This is a very rough start for a guide to getting involved in activist work in your community. Please chime in with ideas! Many people are feeling at a bit of a loss as to how to get meaningfully involved and I wanted to try to offer some help.
The first step to becoming an effective activist is to become part of your community—something you cannot do online or in isolation at home. If you don’t know anyone locally you probably won’t be a helpful part of a network of resistance down the line except perhaps by lending monetary support online occasionally or phone banking for prisoners. In order to protect people in your community you need to establish yourself as a trusted part of it in some way shape or form.
Start small. Get involved in organizations that feed the homeless or provide meal trains for the sick, elderly, overwhelmed, or others that need it. Join a weekly trash cleanup crew in a local park. See if your local womens, lgbt, or homeless shelters need anything you can provide. One or more of these options usually exists even in rural towns.

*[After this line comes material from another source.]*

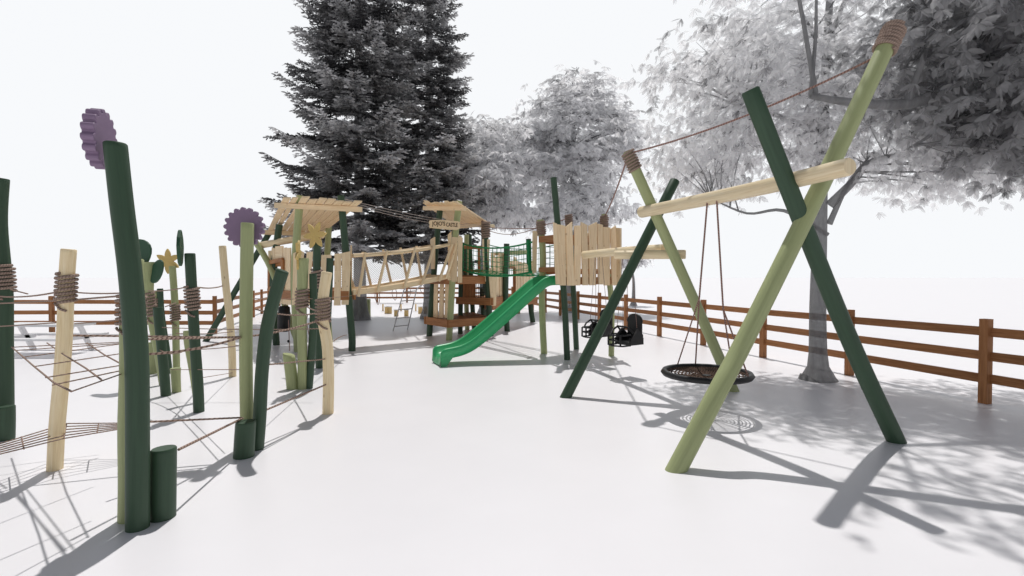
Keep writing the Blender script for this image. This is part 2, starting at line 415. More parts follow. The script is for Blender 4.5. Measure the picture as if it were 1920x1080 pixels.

- Check online for radical bookstores or community centers (some cities have lgbt clubs or community centers too) where you might start exploring local options or making friends with people who share your values. Even the local grassroots punk venue or garage show circuit might be a good avenue towards building community.
- don’t discount religious organizations only qua religion. Not all churchgoers (or church leaders for that matter) believe in god, and not every religious person supports the dark sides of their religion’s history. Often these organizations are the only already organized ways to get involved in very rural areas. Some church or mosque supported soup kitchens try to evangelize their visitors but some do not. Test out a few. Trust your guts. Unitarian, Buddhist, and Jesuit organizations are often among the more secular-friendly side of religious charity work.
- many religious organizations support/sponsor a number of refugees who may be at risk under the current administration. You can offer to provide rides if you drive (to the grocery, to ESL classes, a carpools to school), prepared meals if you cook, yardwork, woodwork, piano lessons, home repair, english conversation practice, etc.
Join existing activist groups. Join already active resistance groups. In an urban setting there are many to choose from. In a rural setting there will inevitably be less options.
- “Friends of the” river/park/community theatre organizations are one place to seek community connections that can solidify into important networks of solidarity down the line. Ask about volunteer opportunities in your area on nextdoor.
- Even if you are not an environmentalist consider volunteering for local branches of the sierra club or similar to build a network with other activists.
Stay safe
Trust your gut. If you go to the first meeting and they are talking about doing something you totally disagree with don’t feel like you have to go along with it no matter what theory they spout, you can always find something else more in alignment with your morals. If you find yourself doing something to prove authenticity or that feels like initiation/hazing that is probably not a healthy organization. If all decisions are deferred to one person and you are getting a creepy vibe from them that is probably a cult. Use your common sense. Use the buddy system.
- If you involve yourself in anything that might seem remotely sketchy to an ultra conservative government be wary of your online paper trail which could be used against you. Before engaging in online organizing, please learn the ins and outs of online privacy. Do NOT engage on platforms like ig/fb/twitter and other known bad actors. Ensure any platform you do use is encrypted properly. See the thread below by @Anahkiasen@lemmy.blahaj.zone and the reply by @ProdigalFrog@slrpnk.net for online safety tips.
etiquette
- Don’t expect people to always be grateful for your offer of food/resources. People are multi-dimensional and have complex histories. If you work with displaced people some of them will be intolerant or sexist. Just be kind, polite, and respectful to each individual’s wishes once they make them clear. If they are abusive towards you exit the situation and let others in your group know. In many cases your group will be able to point out these individuals beforehand to avoid confrontation.
- Don’t try to immediately voice your opinions loudly, feel an organization out by watching and listening to decide if you’d like to be a part of it. How do they deal with internal disagreements?, What are their priorities (as demonstrated by their actions? Their words?), Are they trying to control their membership in a way that comes off like bullying or grooming?
- There will probably be people involved in every activity you check out that you don’t like or don’t understand, or don’t find helpful. Someone who is always virtue signaling or always condescending, or just a huge oddball. This is just part of being involved in these spaces, it’s okay if you don’t get along with or like everyone.
- If you attend protests but didn’t organize the event don’t talk to journalists. They are likely to misquote, twist, and misrepresent your words.
Often times the Catholic Workers in your town may be up to some very radical and meaningful work. The Workers I know aren’t even all Catholic themselves, but the do take money from the church to keep their programs running.